::: Given information :::

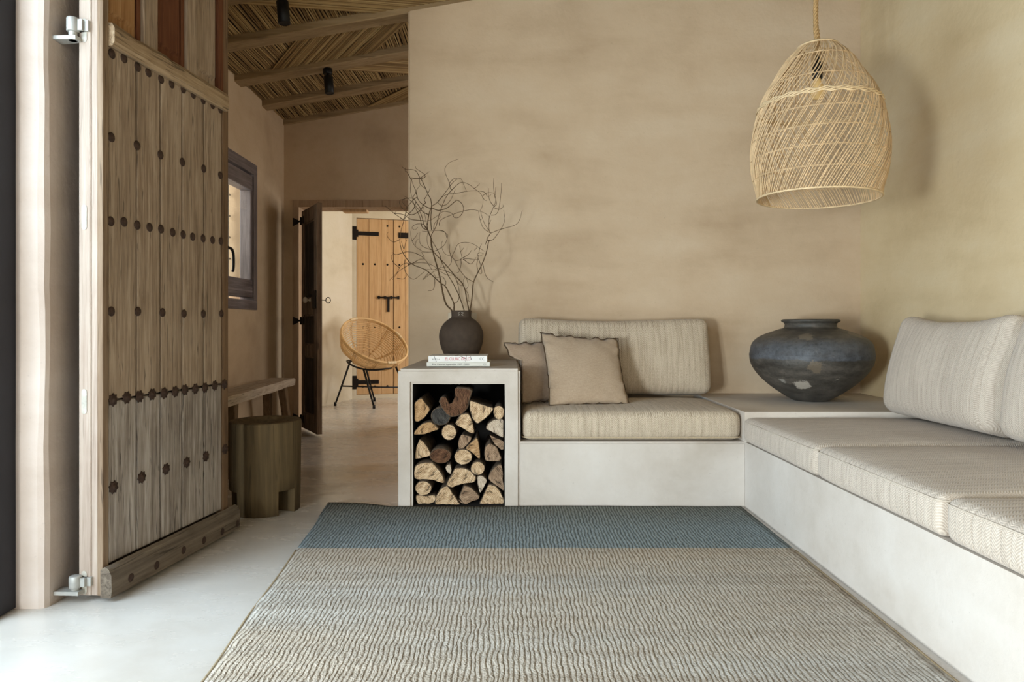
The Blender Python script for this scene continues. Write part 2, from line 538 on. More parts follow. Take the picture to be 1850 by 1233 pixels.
def sweep(bm, pts, rad, sides=6, closed=False, mi=0, caps=True):
    pts = [Vector(p) for p in pts]
    n = len(pts)
    if not isinstance(rad, (list, tuple)):
        rad = [rad] * n
    rings = []
    prev = None
    for i in range(n):
        if closed:
            t = pts[(i + 1) % n] - pts[i - 1]
        else:
            t = pts[min(i + 1, n - 1)] - pts[max(i - 1, 0)]
        if t.length < 1e-9:
            t = Vector((0, 0, 1))
        t.normalize()
        if prev is None:
            up = Vector((0, 0, 1)) if abs(t.z) < 0.9 else Vector((1, 0, 0))
            a = t.cross(up).normalized()
        else:
            a = prev - t * prev.dot(t)
            a = a.normalized() if a.length > 1e-6 else t.orthogonal().normalized()
        prev = a
        b = t.cross(a)
        rings.append([bm.verts.new(pts[i] + (a * math.cos(2 * math.pi * k / sides) + b * math.sin(2 * math.pi * k / sides)) * rad[i]) for k in range(sides)])
    for i in range(n if closed else n - 1):
        r0, r1 = rings[i], rings[(i + 1) % n]
        for k in range(sides):
            f = bm.faces.new((r0[k], r0[(k + 1) % sides], r1[(k + 1) % sides], r1[k]))
            f.material_index = mi
            f.smooth = True
    if caps and not closed:
        bm.faces.new(rings[0][::-1]).material_index = mi
        bm.faces.new(rings[-1]).material_index = mi


def lathe(bm, prof, seg=48, center=(0, 0, 0), mi=0, smooth=True, jit=0.0, cap0=True, cap1=False):
    cx, cy, cz = center
    rings = []
    for r, z in prof:
        ring = []
        for k in range(seg):
            a = 2 * math.pi * k / seg
            rr = r
            if jit:
                rr *= 1 + jit * mnoise.noise((math.cos(a) * 1.5, math.sin(a) * 1.5, z * 4))
            ring.append(bm.verts.new((cx + rr * math.cos(a), cy + rr * math.sin(a), cz + z)))
        rings.append(ring)
    for i in range(len(rings) - 1):
        for k in range(seg):
            f = bm.faces.new((rings[i][k], rings[i][(k + 1) % seg], rings[i + 1][(k + 1) % seg], rings[i + 1][k]))
            f.smooth = smooth
            f.material_index = mi
    if cap0:
        bm.faces.new(rings[0][::-1]).material_index = mi
    if cap1:
        bm.faces.new(rings[-1]).material_index = mi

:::

Directions for this task
Copy out all of the data word for word. Do not carry over any picture.

Worked answer
The Blender Python script for this scene continues. Write part 2, from line 538 on. More parts follow. Take the picture to be 1850 by 1233 pixels.
def sweep(bm, pts, rad, sides=6, closed=False, mi=0, caps=True):
    pts = [Vector(p) for p in pts]
    n = len(pts)
    if not isinstance(rad, (list, tuple)):
        rad = [rad] * n
    rings = []
    prev = None
    for i in range(n):
        if closed:
            t = pts[(i + 1) % n] - pts[i - 1]
        else:
            t = pts[min(i + 1, n - 1)] - pts[max(i - 1, 0)]
        if t.length < 1e-9:
            t = Vector((0, 0, 1))
        t.normalize()
        if prev is None:
            up = Vector((0, 0, 1)) if abs(t.z) < 0.9 else Vector((1, 0, 0))
            a = t.cross(up).normalized()
        else:
            a = prev - t * prev.dot(t)
            a = a.normalized() if a.length > 1e-6 else t.orthogonal().normalized()
        prev = a
        b = t.cross(a)
        rings.append([bm.verts.new(pts[i] + (a * math.cos(2 * math.pi * k / sides) + b * math.sin(2 * math.pi * k / sides)) * rad[i]) for k in range(sides)])
    for i in range(n if closed else n - 1):
        r0, r1 = rings[i], rings[(i + 1) % n]
        for k in range(sides):
            f = bm.faces.new((r0[k], r0[(k + 1) % sides], r1[(k + 1) % sides], r1[k]))
            f.material_index = mi
            f.smooth = True
    if caps and not closed:
        bm.faces.new(rings[0][::-1]).material_index = mi
        bm.faces.new(rings[-1]).material_index = mi


def lathe(bm, prof, seg=48, center=(0, 0, 0), mi=0, smooth=True, jit=0.0, cap0=True, cap1=False):
    cx, cy, cz = center
    rings = []
    for r, z in prof:
        ring = []
        for k in range(seg):
            a = 2 * math.pi * k / seg
            rr = r
            if jit:
                rr *= 1 + jit * mnoise.noise((math.cos(a) * 1.5, math.sin(a) * 1.5, z * 4))
            ring.append(bm.verts.new((cx + rr * math.cos(a), cy + rr * math.sin(a), cz + z)))
        rings.append(ring)
    for i in range(len(rings) - 1):
        for k in range(seg):
            f = bm.faces.new((rings[i][k], rings[i][(k + 1) % seg], rings[i + 1][(k + 1) % seg], rings[i + 1][k]))
            f.smooth = smooth
            f.material_index = mi
    if cap0:
        bm.faces.new(rings[0][::-1]).material_index = mi
    if cap1:
        bm.faces.new(rings[-1]).material_index = mi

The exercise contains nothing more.